Huit ans à dormir dans un pick-up


Joseph est l’un des doyens du programme de New Beginnings (mais pas le plus âgé, qui est actuellement un homme de 86 ans). Cela fait huit ans qu’il dort dans son pick-up General Motors aménagé. Il a fait ses calculs. Même avec ses 1 000 dollars, parfois 2 000 dollars mensuels, il n’a pas assez pour un logement au prix du marché.

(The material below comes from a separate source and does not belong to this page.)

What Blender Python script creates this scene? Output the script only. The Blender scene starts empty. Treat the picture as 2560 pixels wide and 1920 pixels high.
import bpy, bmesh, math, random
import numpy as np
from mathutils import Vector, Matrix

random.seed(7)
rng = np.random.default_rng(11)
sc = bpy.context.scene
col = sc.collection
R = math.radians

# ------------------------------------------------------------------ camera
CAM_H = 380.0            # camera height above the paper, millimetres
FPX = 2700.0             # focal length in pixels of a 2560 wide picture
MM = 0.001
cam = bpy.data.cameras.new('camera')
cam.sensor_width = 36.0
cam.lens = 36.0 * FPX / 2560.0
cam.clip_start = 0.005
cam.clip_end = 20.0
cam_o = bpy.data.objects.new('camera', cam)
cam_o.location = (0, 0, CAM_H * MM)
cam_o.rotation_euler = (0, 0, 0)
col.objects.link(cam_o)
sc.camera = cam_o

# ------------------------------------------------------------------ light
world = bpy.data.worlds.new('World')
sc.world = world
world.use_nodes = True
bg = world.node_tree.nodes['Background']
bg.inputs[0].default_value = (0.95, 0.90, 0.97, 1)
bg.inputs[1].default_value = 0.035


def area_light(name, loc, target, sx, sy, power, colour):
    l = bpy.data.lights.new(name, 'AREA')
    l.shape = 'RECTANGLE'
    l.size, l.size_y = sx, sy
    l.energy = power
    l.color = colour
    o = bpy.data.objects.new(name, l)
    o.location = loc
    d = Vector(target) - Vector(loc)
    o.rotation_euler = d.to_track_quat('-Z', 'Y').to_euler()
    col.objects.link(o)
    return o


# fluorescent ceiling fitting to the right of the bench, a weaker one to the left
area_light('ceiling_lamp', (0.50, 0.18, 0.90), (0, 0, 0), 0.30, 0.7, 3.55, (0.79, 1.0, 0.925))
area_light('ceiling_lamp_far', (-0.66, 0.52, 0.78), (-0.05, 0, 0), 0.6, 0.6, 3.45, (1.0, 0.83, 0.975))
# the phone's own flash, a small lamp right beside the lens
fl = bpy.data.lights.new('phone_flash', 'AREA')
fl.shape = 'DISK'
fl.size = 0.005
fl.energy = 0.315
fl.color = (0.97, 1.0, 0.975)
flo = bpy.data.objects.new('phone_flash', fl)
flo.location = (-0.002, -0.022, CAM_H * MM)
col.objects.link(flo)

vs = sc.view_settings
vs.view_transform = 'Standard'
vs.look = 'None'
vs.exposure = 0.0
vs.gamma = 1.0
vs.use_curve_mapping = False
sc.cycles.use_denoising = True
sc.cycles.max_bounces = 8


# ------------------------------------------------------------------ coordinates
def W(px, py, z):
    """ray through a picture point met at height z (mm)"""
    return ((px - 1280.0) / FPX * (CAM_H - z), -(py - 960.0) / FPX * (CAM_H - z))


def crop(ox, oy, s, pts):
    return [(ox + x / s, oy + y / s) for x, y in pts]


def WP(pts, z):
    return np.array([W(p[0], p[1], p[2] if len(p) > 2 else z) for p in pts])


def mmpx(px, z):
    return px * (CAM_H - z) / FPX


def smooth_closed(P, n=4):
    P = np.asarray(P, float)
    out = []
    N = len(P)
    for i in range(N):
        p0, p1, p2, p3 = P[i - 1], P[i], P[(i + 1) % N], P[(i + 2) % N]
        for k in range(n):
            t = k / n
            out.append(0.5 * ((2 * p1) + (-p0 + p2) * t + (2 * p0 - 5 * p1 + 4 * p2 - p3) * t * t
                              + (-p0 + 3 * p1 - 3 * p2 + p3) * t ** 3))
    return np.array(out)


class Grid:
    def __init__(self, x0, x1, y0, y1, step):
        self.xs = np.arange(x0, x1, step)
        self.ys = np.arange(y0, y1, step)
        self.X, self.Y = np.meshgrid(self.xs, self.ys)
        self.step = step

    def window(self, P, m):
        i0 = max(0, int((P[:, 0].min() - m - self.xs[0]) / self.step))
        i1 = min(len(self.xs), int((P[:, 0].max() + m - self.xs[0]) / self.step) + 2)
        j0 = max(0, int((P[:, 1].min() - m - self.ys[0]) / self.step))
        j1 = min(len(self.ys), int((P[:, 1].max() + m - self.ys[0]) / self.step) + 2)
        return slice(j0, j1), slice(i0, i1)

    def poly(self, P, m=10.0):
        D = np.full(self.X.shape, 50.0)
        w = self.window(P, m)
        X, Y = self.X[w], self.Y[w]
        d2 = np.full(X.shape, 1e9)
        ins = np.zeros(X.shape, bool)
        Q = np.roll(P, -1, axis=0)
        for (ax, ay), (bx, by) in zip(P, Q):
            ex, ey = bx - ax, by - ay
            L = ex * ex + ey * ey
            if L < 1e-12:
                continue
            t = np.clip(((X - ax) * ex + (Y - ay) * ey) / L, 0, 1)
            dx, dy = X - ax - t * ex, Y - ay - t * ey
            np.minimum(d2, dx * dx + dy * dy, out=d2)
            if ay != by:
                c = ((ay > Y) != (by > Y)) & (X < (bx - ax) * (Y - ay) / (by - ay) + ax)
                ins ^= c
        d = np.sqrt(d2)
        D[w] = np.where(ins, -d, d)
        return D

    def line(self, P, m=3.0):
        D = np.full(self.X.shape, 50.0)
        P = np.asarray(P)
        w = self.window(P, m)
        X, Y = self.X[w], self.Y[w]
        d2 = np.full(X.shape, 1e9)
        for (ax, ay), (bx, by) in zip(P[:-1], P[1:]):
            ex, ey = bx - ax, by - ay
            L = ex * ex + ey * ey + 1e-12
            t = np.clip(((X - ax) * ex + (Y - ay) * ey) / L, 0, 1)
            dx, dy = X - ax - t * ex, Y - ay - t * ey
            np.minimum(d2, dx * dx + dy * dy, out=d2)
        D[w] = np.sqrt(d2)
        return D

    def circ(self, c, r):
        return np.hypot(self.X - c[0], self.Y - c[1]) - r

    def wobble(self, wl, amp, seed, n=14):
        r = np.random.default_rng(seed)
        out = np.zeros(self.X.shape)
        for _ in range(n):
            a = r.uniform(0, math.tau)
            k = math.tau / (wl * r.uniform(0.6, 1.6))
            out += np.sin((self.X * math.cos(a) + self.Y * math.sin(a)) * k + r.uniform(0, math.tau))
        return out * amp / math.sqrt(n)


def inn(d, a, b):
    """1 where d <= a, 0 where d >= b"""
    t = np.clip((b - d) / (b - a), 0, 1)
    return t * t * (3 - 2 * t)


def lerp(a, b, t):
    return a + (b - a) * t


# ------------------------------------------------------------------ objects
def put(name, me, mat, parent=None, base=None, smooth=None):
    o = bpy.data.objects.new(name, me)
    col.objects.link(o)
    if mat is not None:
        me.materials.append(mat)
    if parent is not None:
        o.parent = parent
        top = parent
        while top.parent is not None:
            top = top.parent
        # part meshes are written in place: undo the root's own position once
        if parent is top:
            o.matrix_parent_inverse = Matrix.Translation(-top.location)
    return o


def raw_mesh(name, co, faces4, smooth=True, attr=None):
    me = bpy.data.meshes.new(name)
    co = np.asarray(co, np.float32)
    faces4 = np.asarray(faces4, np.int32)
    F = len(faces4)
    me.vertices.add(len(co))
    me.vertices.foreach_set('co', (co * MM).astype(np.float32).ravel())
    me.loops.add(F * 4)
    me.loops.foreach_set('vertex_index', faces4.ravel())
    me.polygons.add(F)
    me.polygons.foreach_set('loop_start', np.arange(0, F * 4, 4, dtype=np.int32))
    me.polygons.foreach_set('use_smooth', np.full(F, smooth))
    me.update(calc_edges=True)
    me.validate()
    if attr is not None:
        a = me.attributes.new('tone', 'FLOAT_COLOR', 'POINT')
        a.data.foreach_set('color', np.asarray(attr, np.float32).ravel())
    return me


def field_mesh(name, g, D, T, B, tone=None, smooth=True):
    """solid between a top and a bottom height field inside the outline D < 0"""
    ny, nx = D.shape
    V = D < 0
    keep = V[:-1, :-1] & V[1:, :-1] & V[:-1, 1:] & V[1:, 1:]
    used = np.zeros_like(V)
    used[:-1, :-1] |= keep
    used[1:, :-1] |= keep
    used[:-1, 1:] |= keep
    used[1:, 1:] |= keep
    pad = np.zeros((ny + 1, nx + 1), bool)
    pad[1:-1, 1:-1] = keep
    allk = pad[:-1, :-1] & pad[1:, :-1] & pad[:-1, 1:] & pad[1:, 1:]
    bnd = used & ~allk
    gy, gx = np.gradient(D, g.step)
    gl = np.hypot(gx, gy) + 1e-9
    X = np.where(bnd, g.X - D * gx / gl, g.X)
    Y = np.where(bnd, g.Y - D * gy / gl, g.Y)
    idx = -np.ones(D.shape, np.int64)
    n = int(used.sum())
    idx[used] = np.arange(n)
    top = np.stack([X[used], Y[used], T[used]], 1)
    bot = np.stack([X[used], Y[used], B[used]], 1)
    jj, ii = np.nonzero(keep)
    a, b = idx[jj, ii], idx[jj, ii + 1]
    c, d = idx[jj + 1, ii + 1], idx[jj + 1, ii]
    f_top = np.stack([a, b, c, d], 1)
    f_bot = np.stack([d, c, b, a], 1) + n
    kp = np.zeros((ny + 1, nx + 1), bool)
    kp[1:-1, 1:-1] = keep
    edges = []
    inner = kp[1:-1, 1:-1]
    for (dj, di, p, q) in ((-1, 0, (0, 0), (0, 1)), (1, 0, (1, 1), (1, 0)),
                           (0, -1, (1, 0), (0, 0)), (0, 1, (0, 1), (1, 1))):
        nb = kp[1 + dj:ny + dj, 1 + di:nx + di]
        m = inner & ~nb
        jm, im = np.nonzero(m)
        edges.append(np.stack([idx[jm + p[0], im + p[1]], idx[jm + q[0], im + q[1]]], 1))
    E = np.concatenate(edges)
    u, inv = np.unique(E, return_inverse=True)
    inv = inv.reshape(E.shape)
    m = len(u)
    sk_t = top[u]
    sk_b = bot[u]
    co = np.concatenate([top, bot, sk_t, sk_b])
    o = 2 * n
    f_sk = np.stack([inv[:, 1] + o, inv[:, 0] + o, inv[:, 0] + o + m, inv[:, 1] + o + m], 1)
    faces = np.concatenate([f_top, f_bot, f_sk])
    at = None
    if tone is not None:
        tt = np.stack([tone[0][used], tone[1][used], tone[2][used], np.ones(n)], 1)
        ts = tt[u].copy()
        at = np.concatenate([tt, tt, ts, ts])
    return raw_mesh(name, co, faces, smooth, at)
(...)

Il s’en sort mieux dans son véhicule, même s’il doit payer l’assurance du camping-car (300 dollars tous les deux mois), l’essence (600 dollars) et le garde-meubles (75 dollars) pour les quelques affaires qu’il a conservées, sachant que tout ce qui n’a pas été utilisé pendant quelques mois est déclaré superflu et voué à être revendu, troqué ou abandonné. Le matin, il prend sa douche au parc régional de Carpinteria. Tarif : 50 cents pour deux minutes, « il ne faut pas traîner ».

Joseph estime qu’il a un « bon boulot ». Et cet hiver, il est « super-occupé ». Les incendies de forêt en décembre 2017 et les dramatiques éboulements de janvier à Montecito, à 10 km, qui ont détruit des centaines de propriétés, dont de luxueuses villas, ont laissé des tonnes de débris à nettoyer. Tous les jours, il va déblayer les détritus là-bas pour 15,25 dollars de l’heure (soit 5 dollars de plus que le salaire minimum). L’un de ses patrons, « un type vraiment sympa », possède quatre maisons, dont l’une de trois étages « avec quinze chambres ». L’ouvrier lui a demandé pourquoi. « Parce que c’est là-dedans qu’on investit l’argent », a répondu le propriétaire.

Mais Joseph ne se « plaint pas ». Il ne campe pas dans la rue. Il se demande juste comment l’Amérique de sa jeunesse « en est arrivée là ». A être devenue une société qui n’a plus de place pour lui, sinon un emplacement de parking, à libérer avant 7 heures du matin.